■ Directions for this task: Starting at the first line of the data, print each line verbatim up to and including the line bearing "d = P-EYE; f", omitting pictures.

■ Recorded data:
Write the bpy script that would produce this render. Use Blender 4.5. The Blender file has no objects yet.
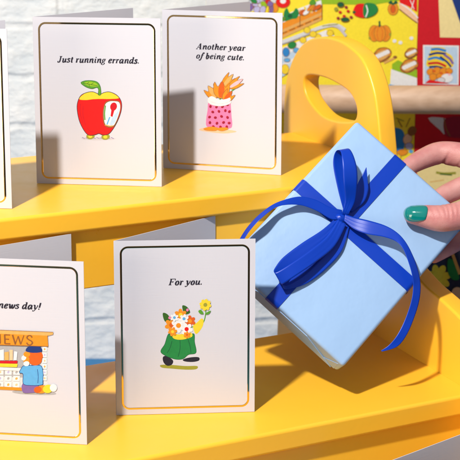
import bpy, bmesh, math, random
from mathutils import Vector, Matrix
from mathutils.bvhtree import BVHTree
random.seed(7)
scene = bpy.context.scene
C = scene.collection
V = Vector

# ------------------------------------------------------------------ camera model (also used to survey points of the photograph)
FPX, PX, PY = 1305.0, 215.0, 119.0
PITCH = math.atan(244/1305.0); YAW = math.radians(24.5)
EYE = V((0, 0, .73))
FW = V((math.sin(YAW)*math.cos(PITCH), math.cos(YAW)*math.cos(PITCH), -math.sin(PITCH)))
RT = V((math.cos(YAW), -math.sin(YAW), 0)); UP = RT.cross(FW)
FH = V((math.sin(YAW), math.cos(YAW), 0))          # horizontal forward
def ray(x, y): return FW + RT*((x-PX)/FPX) - UP*((y-PY)/FPX)
def on_plane(x, y, p, n):
    r = ray(x, y); return EYE + r*((p-EYE).dot(n)/r.dot(n))
def on_z(x, y, z): return on_plane(x, y, V((0, 0, z)), V((0, 0, 1)))
def proj(P):
    d = P-EYE; f = d.dot(FW); return PX+FPX*d.dot(RT)/f, PY-FPX*d.dot(UP)/f

# ------------------------------------------------------------------ materials
def mat(name, col, rough=.5, metal=0, spec=.5, coat=0, sheen=0, noise=None, bump=None, sss=0, emit=None):
    m = bpy.data.materials.new(name); m.use_nodes = True
    nt = m.node_tree; b = nt.nodes['Principled BSDF']
    b.inputs['Base Color'].default_value = (*col, 1); b.inputs['Roughness'].default_value = rough
    b.inputs['Metallic'].default_value = metal; b.inputs['Specular IOR Level'].default_value = spec
    b.inputs['Coat Weight'].default_value = coat; b.inputs['Sheen Weight'].default_value = sheen
    if sss:
        b.inputs['Subsurface Weight'].default_value = sss
        b.inputs['Subsurface Radius'].default_value = (.006, .0022, .0012); b.inputs['Subsurface Scale'].default_value = 1
    tc = nt.nodes.new('ShaderNodeTexCoord')
    if noise:                                    # (scale, amount, colour2)
        n = nt.nodes.new('ShaderNodeTexNoise'); n.inputs['Scale'].default_value = noise[0]; n.inputs['Detail'].default_value = 6
        nt.links.new(tc.outputs['Object'], n.inputs['Vector'])
        r = nt.nodes.new('ShaderNodeValToRGB'); r.color_ramp.elements[0].position = .5-noise[1]; r.color_ramp.elements[1].position = .5+noise[1]
        r.color_ramp.elements[0].color = (*col, 1); r.color_ramp.elements[1].color = (*noise[2], 1)
        nt.links.new(n.outputs['Fac'], r.inputs['Fac']); nt.links.new(r.outputs['Color'], b.inputs['Base Color'])
    if bump:                                     # (scale, strength, distance)
        n = nt.nodes.new('ShaderNodeTexNoise'); n.inputs['Scale'].default_value = bump[0]; n.inputs['Detail'].default_value = 4
        nt.links.new(tc.outputs['Object'], n.inputs['Vector'])
        u = nt.nodes.new('ShaderNodeBump'); u.inputs['Strength'].default_value = bump[1]; u.inputs['Distance'].default_value = bump[2]
        nt.links.new(n.outputs['Fac'], u.inputs['Height']); nt.links.new(u.outputs['Normal'], b.inputs['Normal'])
    return m
M = {}
YEL = (.89, .47, .028)
M['yellow'] = mat('yellow_paint', YEL, .33, noise=(9, .25, (.90, .485, .032)), bump=(260, .12, .0006))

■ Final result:
Write the bpy script that would produce this render. Use Blender 4.5. The Blender file has no objects yet.
import bpy, bmesh, math, random
from mathutils import Vector, Matrix
from mathutils.bvhtree import BVHTree
random.seed(7)
scene = bpy.context.scene
C = scene.collection
V = Vector

# ------------------------------------------------------------------ camera model (also used to survey points of the photograph)
FPX, PX, PY = 1305.0, 215.0, 119.0
PITCH = math.atan(244/1305.0); YAW = math.radians(24.5)
EYE = V((0, 0, .73))
FW = V((math.sin(YAW)*math.cos(PITCH), math.cos(YAW)*math.cos(PITCH), -math.sin(PITCH)))
RT = V((math.cos(YAW), -math.sin(YAW), 0)); UP = RT.cross(FW)
FH = V((math.sin(YAW), math.cos(YAW), 0))          # horizontal forward
def ray(x, y): return FW + RT*((x-PX)/FPX) - UP*((y-PY)/FPX)
def on_plane(x, y, p, n):
    r = ray(x, y); return EYE + r*((p-EYE).dot(n)/r.dot(n))
def on_z(x, y, z): return on_plane(x, y, V((0, 0, z)), V((0, 0, 1)))
def proj(P):
    d = P-EYE; f = d.dot(FW); return PX+FPX*d.dot(RT)/f, PY-FPX*d.dot(UP)/f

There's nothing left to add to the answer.